À quinze mois des prochaines élections, les partis rivalisent d’astuces pour séduire l’électorat anglophone. Déroutant, ce nouveau phénomène est le reflet d’une dynamique politique québécoise carrément déboussolée.
Le vote francophone a beau se fractionner dans l’indifférence générale, libéraux, péquistes, caquistes et solidaires font la file pour courtiser les 10,7 % de Québécois dont l’anglais est la langue d’usage. Eh oui, même les libéraux.
Malgré le vote massif des Anglos pour le PLQ, le premier ministre Philippe Couillard songe à créer un « secrétariat » aux affaires anglophones. Tout aussi intéressés, les trois partis d’opposition chantent leur propre romance aux Anglo-Québécois.
Le gouvernement Couillard, leur susurrent-ils, est usé. Il vous tient pour acquis. Leur message : brisez vos chaînes libérales en votant PQ, CAQ ou Québec solidaire, c’est selon.
Muni d’une nouvelle page Facebook en anglais, le chef péquiste Jean-François Lisée tente de rassurer les anglophones en leur martelant qu’il n’y aura pas de référendum. En montée dans les sondages, la CAQ met le paquet.
Son site web est offert en version anglaise. Tout juste avant la fête du Canada, la CAQ diffusait aussi une publicité web en anglais. Pendant que François Legault invite les Anglo-Québécois à voter CAQ – un parti voué à l’« épanouissement du Québec à l’intérieur du Canada » –, la fleur de lys et la feuille d’érable s’y font de l’œil côte à côte.
Québec solidaire et son nouveau député Gabriel Nadeau-Dubois ne sont pas en reste. Misant sur les anglophones « progressistes » fatigués de l’austérité libérale, QS se dit persuadé d’en faire une bonne récolte.
Or, c’est bien mal connaître un électorat anglophone qui, dans les faits, est massivement anglo-montréalais et majoritairement réfractaire à toute forme, même discrète, de nationalisme québécois. C’est pourquoi cet espoir qu’ont les caquistes, péquistes et solidaires de ravir plusieurs électeurs anglos aux libéraux « usés » est voué à l’échec.
La réalité est que le vote dit « captif » des Anglos est volontaire. Penser le contraire est faire insulte à leur intelligence.
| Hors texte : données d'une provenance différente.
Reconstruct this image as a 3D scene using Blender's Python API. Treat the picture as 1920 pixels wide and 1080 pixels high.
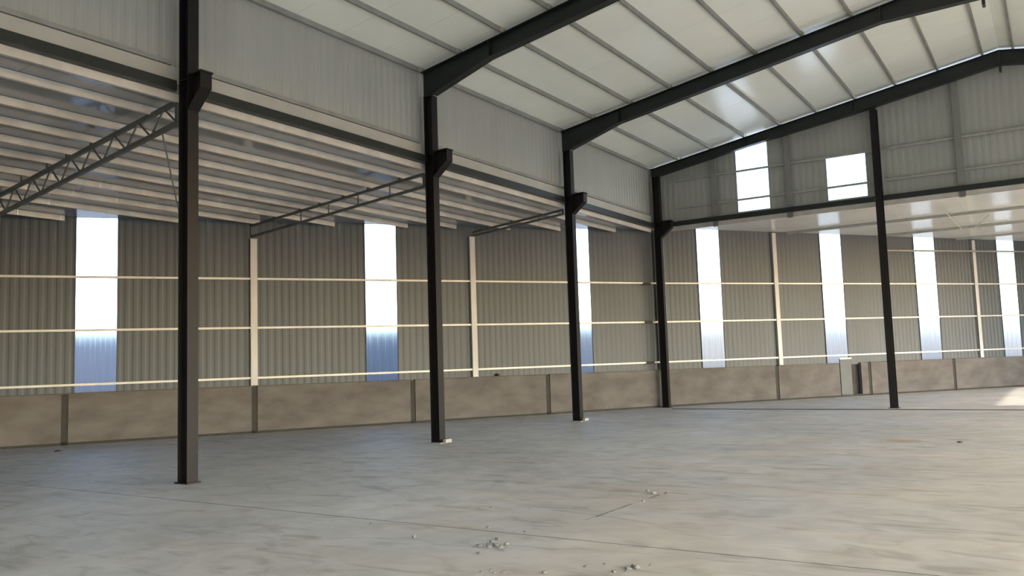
import bpy, bmesh, math, random
from mathutils import Vector, Matrix
R = random.Random(7)
for o in list(bpy.data.objects):
    bpy.data.objects.remove(o)
SC = bpy.context.scene
COL = SC.collection

# ------------------------------------------------------------------ camera
CAM = Vector((10.951, -7.843, 1.596))
YAW, PITCH, ROLL, FOC = 0.57713, 0.089495, -0.03214, 1574.18
fw = Vector((-math.sin(YAW)*math.cos(PITCH), math.cos(YAW)*math.cos(PITCH), math.sin(PITCH)))
rt = Vector((math.cos(YAW), math.sin(YAW), 0)); up = rt.cross(fw)
r2 = math.cos(ROLL)*rt + math.sin(ROLL)*up
u2 = -math.sin(ROLL)*rt + math.cos(ROLL)*up
cd = bpy.data.cameras.new('camera'); cam = bpy.data.objects.new('camera', cd); COL.objects.link(cam)
m = Matrix((r2, u2, -fw)).transposed().to_4x4(); m.translation = CAM
cam.matrix_world = m
cd.sensor_width = 36; cd.lens = FOC/1920*36; cd.clip_start = .05; cd.clip_end = 500
SC.camera = cam

# ------------------------------------------------------------------ world, sun, exposure
W = bpy.data.worlds.new('world'); SC.world = W; W.use_nodes = True
nt = W.node_tree; nt.nodes.clear()
sky = nt.nodes.new('ShaderNodeTexSky'); sky.sky_type = 'NISHITA'; sky.sun_disc = False
SUN_EL, SUN_AZ = math.radians(27), math.radians(90)      # sun stands over the +X side
sky.sun_elevation = SUN_EL; sky.sun_rotation = SUN_AZ; sky.air_density = 1.0; sky.dust_density = 1.2
bg = nt.nodes.new('ShaderNodeBackground'); bg.inputs[1].default_value = 0.49
wo = nt.nodes.new('ShaderNodeOutputWorld')
nt.links.new(sky.outputs[0], bg.inputs[0]); nt.links.new(bg.outputs[0], wo.inputs[0])
sl = bpy.data.lights.new('sun', 'SUN'); sl.energy = 3.0; sl.angle = math.radians(.6); sl.color = (1, .935, .83)
sun = bpy.data.objects.new('sun', sl); COL.objects.link(sun)
sd = Vector((math.cos(SUN_EL), 0, math.sin(SUN_EL)))     # towards the sun
sun.rotation_euler = sd.to_track_quat('Z', 'Y').to_euler()
sun.location = (30, 0, 15)
vs = SC.view_settings
SC.display_settings.display_device = 'sRGB'
vs.view_transform = 'Standard'; vs.look = 'None'; vs.gamma = 1; vs.use_curve_mapping = False
vs.exposure = 1.35
SC.cycles.use_denoising = True
SC.cycles.max_bounces = 10; SC.cycles.diffuse_bounces = 6; SC.cycles.glossy_bounces = 4
SC.cycles.transmission_bounces = 8; SC.cycles.transparent_max_bounces = 12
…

Les rares fois où une minorité d’anglophones a refusé de voter PLQ visaient en fait à punir les libéraux pour avoir été « trop » nationalistes. En 1976, une minorité d’Anglos punissait le PLQ pour sa loi 22 faisant du français la langue officielle. Idem en 1989 quand Robert Bourassa invoqua la clause dérogatoire pour protéger l’affichage en français. Nul danger pour Philippe Couillard de subir le même sort.
Un épouvantail
À l’opposé, quoi qu’il fasse et même affaibli, le PQ demeure un épouvantail pour les Anglos. Côté CAQ, son chef est un ex-péquiste et son nationalisme identitaire, même adouci, n’a rien non plus pour les attirer. Seul QS pourrait séduire quelques Anglos progressistes. Son étiquette « souverainiste » risque toutefois d’en faire une mini-percée.
Bref, cette fascination péquisto-caquisto-solidaire pour l’électorat anglophone est une chasse illusoire pour un vote qui, de toute manière, leur échappera tant et aussi longtemps qu’ils défendront la moindre parcelle de nationalisme.